The Glasgow Red Road flats will not feature in the Commonwealth Games ceremony. Graeme Maclean, CC BY-SA

Should we be celebrating the Commonwealth Games organisers’ decision not to demolish Glasgow’s iconic Red Road Flats as part of the opening ceremony, where the live footage was to be beamed on huge screens?

In the words of Gordon Matheson, leader of the Labour-controlled Glasgow City Council, this was to be “symbolic of a changing Glasgow”. But this sense of a bright future for the city as a legacy of the games was a long way from how it was seen by critics.

Within days, the decision had attracted considerable opposition from activists, artists and politicians. A petition attracted many thousands of signatures as the story became the lead item on news bulletins. Many will be wondering why it produced this reaction. I can certainly provide a few pointers.

In the post-1945 era, Glasgow constructed greater numbers of public sector high rises than any other city in Western Europe. This was an attempt to address the worst slums in the UK.

Together with a massive programme of low-rise housing estate development across the city, contained primarily on the outer-edges in Castlemilk, Drumchapel, Easterhouse and Pollok, by the 1970s Glasgow Corporation had become the largest public sector landlord in Western Europe with over 185,000 properties on its books.

The Red Road development in the north east, which opened in 1971, was not in any of these four areas. But it rapidly became the best known high-rise estate in the city.

Good views, draughty windows

The eight towers, ranging from 28 to 31 storeys high, housed almost 5000 people. At almost 300 feet, the views from the upper floors extended to the mountains of Argyll to the west, Stirlingshire to the north and almost to Edinburgh in the east.

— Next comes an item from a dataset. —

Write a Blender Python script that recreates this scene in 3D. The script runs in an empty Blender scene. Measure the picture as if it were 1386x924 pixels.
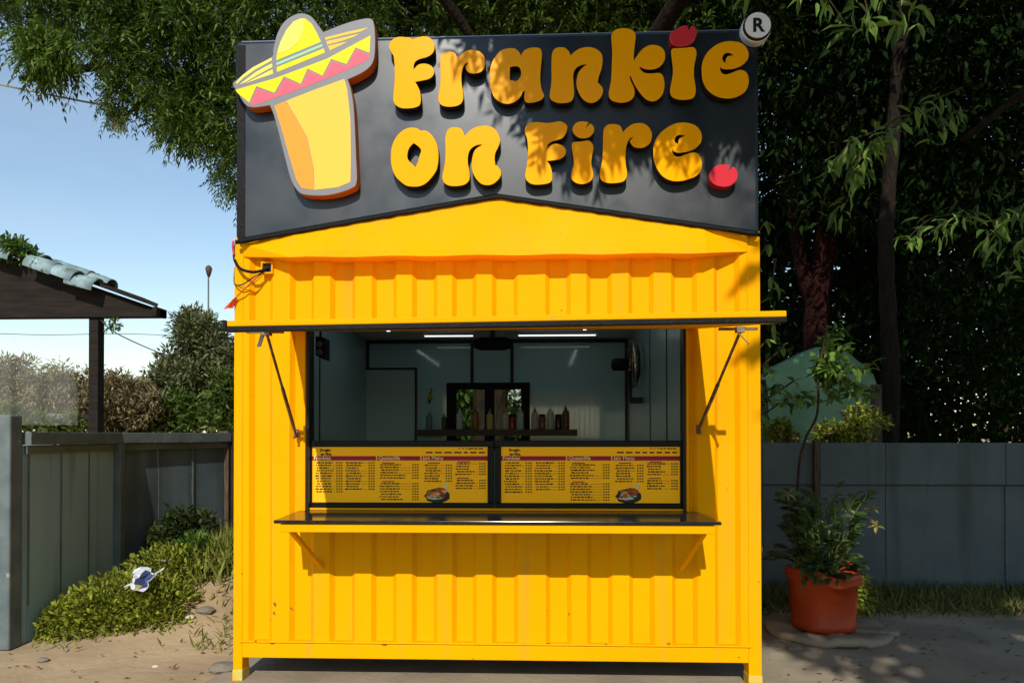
import bpy, bmesh, math, random
import numpy as np
from mathutils import Vector, Matrix
random.seed(7); rng = np.random.default_rng(7)
S = bpy.context.scene
COL = S.collection
R = math.radians

# ------------------------------------------------------------------ camera
CAM = Vector((0.269, -4.192, 1.42)); YAW, PITCH, ROLL = R(-2.247), R(0.644), R(-0.051)
FPX, PX0, PY0 = 1000.0, 693.0, 576.9
fwd = Vector((math.sin(YAW)*math.cos(PITCH), math.cos(YAW)*math.cos(PITCH), math.sin(PITCH)))
rt = Vector((math.cos(YAW), -math.sin(YAW), 0)); up = rt.cross(fwd)
rt, up = rt*math.cos(ROLL)+up*math.sin(ROLL), -rt*math.sin(ROLL)+up*math.cos(ROLL)
cd = bpy.data.cameras.new('camera'); cam = bpy.data.objects.new('camera', cd); COL.objects.link(cam)
M = Matrix.Identity(4)
for i in range(3):
    M[i][0], M[i][1], M[i][2], M[i][3] = rt[i], up[i], -fwd[i], CAM[i]
cam.matrix_world = M
cd.sensor_width = 36; cd.lens = 36*FPX/1386; cd.shift_x = 0; cd.shift_y = (PY0-462)/1386
cd.clip_end = 2000; cd.clip_start = 0.05
S.camera = cam

# ------------------------------------------------------------------ sky, sun, exposure
SUN_EL, SUN_AZ = R(36), R(181.6)
W = bpy.data.worlds.new('World'); S.world = W; W.use_nodes = True
nt = W.node_tree; nt.nodes.clear()
sky = nt.nodes.new('ShaderNodeTexSky'); sky.sky_type = 'NISHITA'; sky.sun_disc = False
sky.sun_elevation = SUN_EL; sky.sun_rotation = SUN_AZ; sky.air_density = 1.25; sky.dust_density = 0.05; sky.ozone_density = 1.6
bg = nt.nodes.new('ShaderNodeBackground'); bg.inputs['Strength'].default_value = 0.142
wo = nt.nodes.new('ShaderNodeOutputWorld')
tc = nt.nodes.new('ShaderNodeTexCoord'); mp_ = nt.nodes.new('ShaderNodeMapping'); mp_.inputs['Scale'].default_value = (1.6, 1.6, 5.5)
nz = nt.nodes.new('ShaderNodeTexNoise'); nz.inputs['Scale'].default_value = 1.3; nz.inputs['Detail'].default_value = 6; nz.inputs['Roughness'].default_value = .55
mr = nt.nodes.new('ShaderNodeMapRange'); mr.inputs[1].default_value = .42; mr.inputs[2].default_value = .75; mr.inputs[4].default_value = .28
mx = nt.nodes.new('ShaderNodeMix'); mx.data_type = 'RGBA'; mx.inputs[7].default_value = (5.0, 5.6, 6.2, 1)      # thin high haze
nt.links.new(tc.outputs['Generated'], mp_.inputs[0]); nt.links.new(mp_.outputs[0], nz.inputs['Vector']); nt.links.new(nz.outputs['Fac'], mr.inputs[0])
nt.links.new(mr.outputs[0], mx.inputs[0]); nt.links.new(sky.outputs[0], mx.inputs[6]); nt.links.new(mx.outputs[2], bg.inputs[0]); nt.links.new(bg.outputs[0], wo.inputs[0])
SUNDIR = Vector((math.sin(SUN_AZ)*math.cos(SUN_EL), math.cos(SUN_AZ)*math.cos(SUN_EL), math.sin(SUN_EL)))
sl = bpy.data.lights.new('sun', 'SUN'); sl.energy = 4.0; sl.angle = R(0.5); sl.color = (1, .95, .86)
so = bpy.data.objects.new('sun', sl); COL.objects.link(so)
so.rotation_euler = SUNDIR.to_track_quat('Z', 'Y').to_euler(); so.location = (-3, -20, 18)
S.view_settings.view_transform = 'Standard'; S.view_settings.look = 'None'
S.view_settings.exposure = 0.07; S.view_settings.gamma = 1

# ------------------------------------------------------------------ helpers
def ray(px, py):
    return fwd + rt*((px-PX0)/FPX) - up*((py-PY0)/FPX)
def at(px, py, Y):                       # point of the plane y = Y seen at a photo position
    d = ray(px, py); return CAM + d*((Y-CAM.y)/d.y)
def onground(px, py, z=0.0):
    d = ray(px, py); return CAM + d*((z-CAM.z)/d.z)
def X0(px, Y=0.0): return at(px, 588, Y).x
def Z0(py, Y=0.0, px=690): return at(px, py, Y).z

ORI = {}
def tag(o, label=None, cat=None, group=None, kind=None):
    if label: o['label'] = label
    if cat: o['category'] = cat
    if group: o['group'] = group
    if kind: o['kind'] = kind
    return o
def thing(name, label, cat, loc=(0, 0, 0), group=None):
    o = bpy.data.objects.new(name, None); COL.objects.link(o); o.location = loc; o.empty_display_size = .1
    ORI[o.name] = Vector(loc); return tag(o, label, cat, group)
def mesh(name, verts, faces, mats, smooth=False, midx=None):
    me = bpy.data.meshes.new(name); me.from_pydata([tuple(v) for v in verts], [], faces)
    for m in (mats if isinstance(mats, (list, tuple)) else [mats]): me.materials.append(m)
    if midx is not None: me.polygons.foreach_set('material_index', midx)
    if smooth: me.polygons.foreach_set('use_smooth', [True]*len(me.polygons))
    me.update(); return me
def link(name, me, parent=None, loc=None, bevel=0):
    o = bpy.data.objects.new(name, me); COL.objects.link(o)
    if parent is not None: o.parent = parent
    if loc is not None: o.location = loc
    po = ORI.get(parent.name, Vector()) if parent is not None else Vector()
    ORI[o.name] = po + (Vector(loc) if loc is not None else Vector())
    if bevel:
        b = o.modifiers.new('bevel', 'BEVEL'); b.width = bevel; b.segments = 2; b.limit_method = 'ANGLE'
    return o
class MB:
    """collects shapes in WORLD coordinates; build() links them as ONE object"""
    def __init__(s): s.v = []; s.f = []; s.m = []
    def add(s, vs, fs, m=0):
        n = len(s.v); s.v += [Vector(v) for v in vs]; s.f += [tuple(i+n for i in f) for f in fs]; s.m += [m]*len(fs); return s
    def box(s, x0, x1, y0, y1, z0, z1, m=0):
        vs = [(x0,y0,z0),(x1,y0,z0),(x1,y1,z0),(x0,y1,z0),(x0,y0,z1),(x1,y0,z1),(x1,y1,z1),(x0,y1,z1)]
        return s.add(vs, [(0,3,2,1),(4,5,6,7),(0,1,5,4),(1,2,6,5),(2,3,7,6),(3,0,4,7)], m)
    def bar(s, a, b, w, h=None, m=0):    # rectangular bar from a to b
        a, b = Vector(a), Vector(b); h = h or w; d = (b-a).normalized()
        u = d.cross(Vector((0,0,1)))
        if u.length < 1e-3: u = Vector((1,0,0))
        u.normalize(); v = u.cross(d); u *= w/2; v *= h/2
        vs = [a-u-v, a+u-v, a+u+v, a-u+v, b-u-v, b+u-v, b+u+v, b-u+v]
        return s.add(vs, [(0,3,2,1),(4,5,6,7),(0,1,5,4),(1,2,6,5),(2,3,7,6),(3,0,4,7)], m)
    def tube(s, pts, r, n=8, m=0):
        pts = [Vector(p) for p in pts]; rs = r if isinstance(r, (list, tuple)) else [r]*len(pts)
        vs = []; fs = []; pu = None
        for i, p in enumerate(pts):
            d = (pts[min(i+1, len(pts)-1)]-pts[max(i-1, 0)]).normalized()
            u = d.cross(Vector((0,0,1))) if pu is None else pu-d*pu.dot(d)
            if u.length < 1e-3: u = d.cross(Vector((0,1,0)))
            u.normalize(); pu = u; w = d.cross(u)
            for k in range(n):
                a = 2*math.pi*k/n; vs.append(p+(u*math.cos(a)+w*math.sin(a))*rs[i])
        for i in range(len(pts)-1):
            for k in range(n):
                k2 = (k+1) % n; fs.append((i*n+k, i*n+k2, (i+1)*n+k2, (i+1)*n+k))
        fs.append(tuple(range(n-1, -1, -1))); fs.append(tuple((len(pts)-1)*n+k for k in range(n)))
        return s.add(vs, fs, m)
    def lathe(s, c, prof, n=24, m=0, wob=None):
        vs = []; fs = []
        for r, z in prof:
            for k in range(n):
                a = 2*math.pi*k/n; q = wob(a, z) if wob else 0
                vs.append((c[0]+r*math.cos(a), c[1]+r*math.sin(a), c[2]+z+q))
        for i in range(len(prof)-1):
            for k in range(n):
                k2 = (k+1) % n; fs.append((i*n+k, i*n+k2, (i+1)*n+k2, (i+1)*n+k))
        if prof[0][0] > 1e-4: fs.append(tuple(range(n-1, -1, -1)))
        if prof[-1][0] > 1e-4: fs.append(tuple((len(prof)-1)*n+k for k in range(n)))
        return s.add(vs, fs, m)
    def prism(s, poly, y0, y1, m=0):     # polygon of (x, z), y0 = front
        n = len(poly)
        a = sum(poly[i][0]*poly[(i+1)%n][1]-poly[(i+1)%n][0]*poly[i][1] for i in range(n))
        if a < 0: poly = poly[::-1]
        vs = [(x, y0, z) for x, z in poly]+[(x, y1, z) for x, z in poly]
        fs = [tuple(range(n)), tuple(range(2*n-1, n-1, -1))]+[(i, n+i, n+(i+1)%n, (i+1)%n) for i in range(n)]
        return s.add(vs, fs, m)
    def build(s, name, mats, parent=None, smooth=False, bevel=0):
        po = ORI.get(parent.name, Vector()) if parent is not None else Vector()
        o = link(name, mesh(name, [v-po for v in s.v], s.f, mats, smooth, s.m), parent, None, bevel)
        return o
def catmull(pts, sub=4):
    out = []; n = len(pts)
    for i in range(n):
        p0, p1, p2, p3 = (np.array(pts[(i+k-1) % n], float) for k in range(4))
        if np.allclose(p1, p2): continue
        for j in range(sub):
            t = j/sub
            out.append(tuple(.5*((2*p1)+(-p0+p2)*t+(2*p0-5*p1+4*p2-p3)*t*t+(-p0+3*p1-3*p2+p3)*t**3)))
    return out
def curve_open(pts, sub=8):
    pts = [Vector(p) for p in pts]; P = [2*pts[0]-pts[1]]+pts+[2*pts[-1]-pts[-2]]; out = []
    for i in range(1, len(P)-2):
        for j in range(sub):
            t = j/sub; a, b, c, d = P[i-1], P[i], P[i+1], P[i+2]
            out.append(.5*((2*b)+(c-a)*t+(2*a-5*b+4*c-d)*t*t+(3*b-a-3*c+d)*t**3))
    out.append(pts[-1]); return out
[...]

For many new tenants, the new developments represented a vast improvement on their previous living conditions. They had running hot and cold water, inside bathrooms and separate kitchens.

Yet there were soon complaints from tenants that the flats were draughty and difficult to heat. They became not a hallmark of Glasgow’s advance in public sector housing design but a symbol of poor construction. By the end of the 20th century they had gained a reputation as unattractive places to live, and many flats were vacant for a considerable time.

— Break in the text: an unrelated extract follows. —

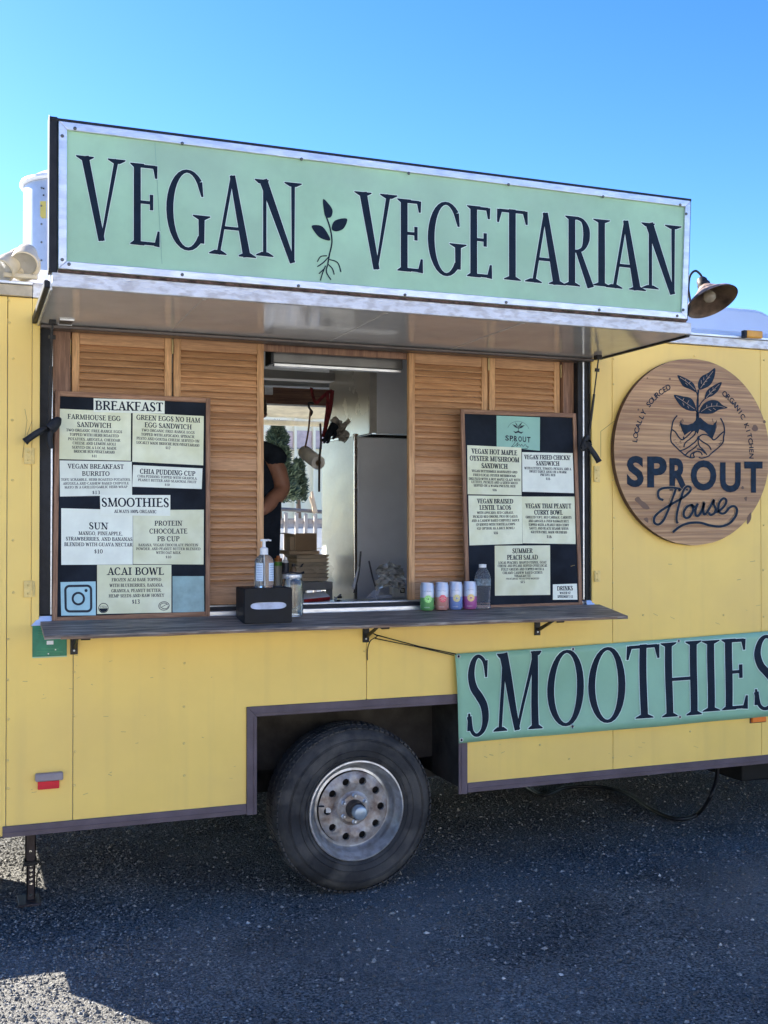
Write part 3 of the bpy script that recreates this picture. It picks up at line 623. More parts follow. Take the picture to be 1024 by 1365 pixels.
bx('ceiling_beam', GREYW, X(300,508,1.9), X(441,508,1.9), 1.8, 1.9, Z(400,509,1.9), Z(400,509,1.9)+.05, TR, .004)
# ---- underside
mb = MB()
for y in (.70, 1.65): mb.box(XL+.05, XR-.1, y, y+.05, .30, .419)
for x in (.4, 1.0, 2.15, 2.9, 3.8, 4.7): mb.box(x, x+.05, .3, YB-.05, .36, .4195)
mb.tube([(1.56,.1,.35),(1.56,2.25,.35)], .035, 12)
mb.build('chassis', BLK, TR)
bx('light_block_skirt', TRIM, .7, XR-.05, YB-.03, YB-.005, .17, .41, TR, 0)  # unseen skirt added to stop sun reaching the ground under the trailer
tk = bx('under_tank', mat('tank_black', (.012,.013,.015), .5, spec=0.2), X(989,1030,.25), X(989,1030,.25)+.9, .25, .9, .24, .398, TR, .01)
# ---- wheels
def wheel(cx, cy, cz, sgn, full=True):
    R = .3575; wd = .205; nx = 96
    w = MB(); prof = []
    # sgn -1: outer face toward -y
    P = [(.212,.012),(.222,.0),(.245,-.008),(.285,-.010),(.318,-.004),(.338,.010),(.349,.028)]
    P += [(.352,.030)]; 
    inner = [(.349,wd-.028),(.338,wd-.010),(.318,wd+.004),(.25,wd+.006),(.212,wd-.01)]
    prof = P+[(.3565,.034),(.3575,.06)]+[(.3575,wd-.06),(.3565,wd-.034)]+inner+[(.205,wd-.03),(.205,.03)]
    w.lathe([(r, h) for r, h in prof], (cx, cy, cz), (0,1,0), 72, closed=True)
    o = w.build('wheel', TIRE, TR)
    # tread blocks
    tb = MB(); nb = 84
    for i in range(nb):
        a = 2*math.pi*i/nb
        for j, (h0, h1, off) in enumerate(((.012,.052,0),(.058,.098,.5),(.107,.147,0),(.153,.193,.5))):
            a0 = a+off*2*math.pi/nb; a1 = a0+2*math.pi/nb*.66; vs = []
            for rad in (.346, .361 if j in (1,2) else .358):
                for hh in (h0, h1):
                    rz_ = rad-(.006 if (hh in (.012,.193)) and rad > .35 else 0)
                    for aa in (a0, a1): vs.append((cx+rz_*math.cos(aa), cy+hh, cz+rz_*math.sin(aa)))
            tb.add(vs, [(0,1,3,2),(4,6,7,5),(0,4,5,1),(2,3,7,6),(0,2,6,4),(1,5,7,3)])
    tag(tb.build('tread', TIRE, o), kind='stuff')
    for rad, hh in ((.300,-.0085),(.306,-.0075),(.258,-.0105),(.232,-.006)):
        MB().lathe([(rad-.0015,hh+.002),(rad,hh-.002),(rad+.0015,hh+.002)], (cx,cy,cz), (0,1,0), 64).build('sidewall_ring', TIRE, o)
    rb = MB().lathe([(.207,.020),(.216,.004),(.214,-.003),(.208,-.004),(.203,.004),(.197,.022),(.190,.028),(.186,.045),(.176,.062),(.170,.066),(.160,.064),(.1605,.072),(.19,.15),(.205,.16)], (cx,cy,cz), (0,1,0), 72).build('rim', RIM, o)
    # disc with ten round holes
    d = MB(); nh = 10; ro, ri = .158, .074; hr = .0165; rc = .122; yh = .047
    for i in range(nh):
        a0 = 2*math.pi*(i-.5)/nh; a1 = 2*math.pi*(i+.5)/nh; am = (a0+a1)/2; bd = []
        for q in range(6): bd.append((ri, a0+(a1-a0)*q/6))
        for q in range(6): bd.append((ri+(ro-ri)*q/6, a1))
        for q in range(6): bd.append((ro, a1+(a0-a1)*q/6))
        for q in range(6): bd.append((ro+(ri-ro)*q/6, a0))
        hc = (rc*math.cos(am), rc*math.sin(am)); bp_ = [(r*math.cos(a), r*math.sin(a), r) for r, a in bd]
        vs = []; fs = []
        for (x, z, r) in bp_:
            an = math.atan2(z-hc[1], x-hc[0]); hgt = yh-.012*math.sin(math.pi*(r-ri)/(ro-ri)); vs.append((cx+x, cy+hgt, cz+z))
            vs.append((cx+hc[0]+hr*math.cos(an), cy+yh-.013, cz+hc[1]+hr*math.sin(an)))
            vs.append((cx+hc[0]+hr*.93*math.cos(an), cy+yh+.0, cz+hc[1]+hr*.93*math.sin(an)))
        m_ = 24
        for q in range(m_):
            e = (q+1)%m_; fs += [(3*q,3*e,3*e+1,3*q+1),(3*q+1,3*e+1,3*e+2,3*q+2)]
        d.add(vs, fs, 0, True)
    d.lathe([(ri,yh),(.066,yh-.004),(.060,yh-.012),(.052,yh-.012),(.001,yh-.012)], (cx,cy,cz), (0,1,0), 40)
    dd = d.build('rim_disc', RUST, o)
    MB().lathe([(.155,.09),(.001,.09)], (cx,cy,cz), (0,1,0), 24).build('drum', mat('drum_dark', (.03,.025,.022), .8), o)
    MB().lathe([(.040,.05),(.040,.02),(.036,.0),(.036,-.018)], (cx,cy,cz), (0,1,0), 32).build('hub', mat('hub_iron', (.10,.085,.075), .55, .5, var=.3, vscale=20), o)
    MB().lathe([(.031,-.015),(.0315,-.040),(.027,-.050),(.020,-.0535),(.001,-.0535)], (cx,cy,cz), (0,1,0), 32).build('hub_cap', mat('hub_cap_blue_grey', (.36,.44,.50), .35, .5), o)
    for k in range(6):
        a = R_(30+60*k); p = (cx+.056*math.cos(a), cy+.048, cz+.056*math.sin(a))
        MB().lathe([(.011,0),(.011,-.014),(.007,-.018),(.007,-.020)], p, (0,1,0), 6).lathe([(.005,-.02),(.005,-.030),(.0004,-.031)], p, (0,1,0), 8).build('lug_nut', ALU, o)
    p = (cx-.135, cy, cz+.02)
    MB().tube([(p[0]-.038,p[1]+.01,p[2]+.012),(p[0]-.005,p[1]+.03,p[2]+.004)], .0035, 8).build('valve_stem', RUB, o)
    bx('balance_weight', ALU, cx-.128, cx-.105, cy+.035, cy+.041, cz-.008, cz+.018, o, .002)
    return o
wc = at(475.5, 1086, .04)
wheel(wc.x, .035, .352, -1)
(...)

On one level, the demolition plan reflects the longstanding argument that the flats like these were a social and economic blunder. But there is a deeper level to the symbolism. It tells a wide audience that it is waste of time and money to provide council housing for working-class people because it always ends up in failure.

Blame the tenants

Who is responsible for this failure? There is no mention of the architects, the engineers or the politicians. Nobody explicitly says it is the tenants’ fault, but the implication hangs in the air all the same.

What the escaped demolition actually reflects is the attempts by UK governments since the late 1970s to ensure that social housing is a residual category fit only for people with multiple and intractable problems: the chronically poor, drug addicts and alcoholics, the mentally ill, the homeless, refugees and asylum seekers.

Look no further than the plan for the block that would have remained after the five that would have been demolished in the games ceremony had gone: it is intended to accommodate refugees, again giving the strong impression that only people “of that kind” are fit to live there.

The plan also symbolised the destruction of the idea that state housing provision has a crucial role to play in meeting housing needs today – needs that are acute across Glasgow and much of the UK.

It is a symbol of the present government’s blatant attempt to destroy the whole idea of council housing as a concept belonging to a bygone age. This is implicitly an attack on council tenants and on the idea of council tenants.

Blow up working class history too

It is also part of the marginalisation of a particular working class history. There is another housing history in Glasgow which the elites would rather forget.

The city did more than any other in Britain to ensure the provision of council housing for the working class. The protracted struggles of Clydesiders over rents and housing issues, particularly the Glasgow rent strike of 1915, paved the way for state housing provision as a norm. The 1919 Housing & Town Planning Act was a direct result, and established the principle of the state’s provision of such housing.

These are the struggles worth celebrating, especially when greedy private landlords are also too prevalent today, contributing enormously to the country’s acute housing problems. The planners might have bowed to public opinion by deciding to scrap the demolition plan during the opening ceremony. But that’s about all that has changed.

A step in the right direction it might be, but a much more important goal to fight for is the launch of a new era of quality and affordable public sector housing for rent, under the control of democratically elected politicians. This does not mean a return to some rosy past but of the recognition that the provision of housing for all is the mark of a civilised society.

The Scottish government has already abolished the right to buy for new tenants of social housing and embarked on a small but important programme of social housing construction is of course to be welcomed.

As Scotland looks ahead to a future that may involve full independence, the mark of the good Scottish society will be to end housing problems for once and for all. That would be a legacy worth celebrating, would it not?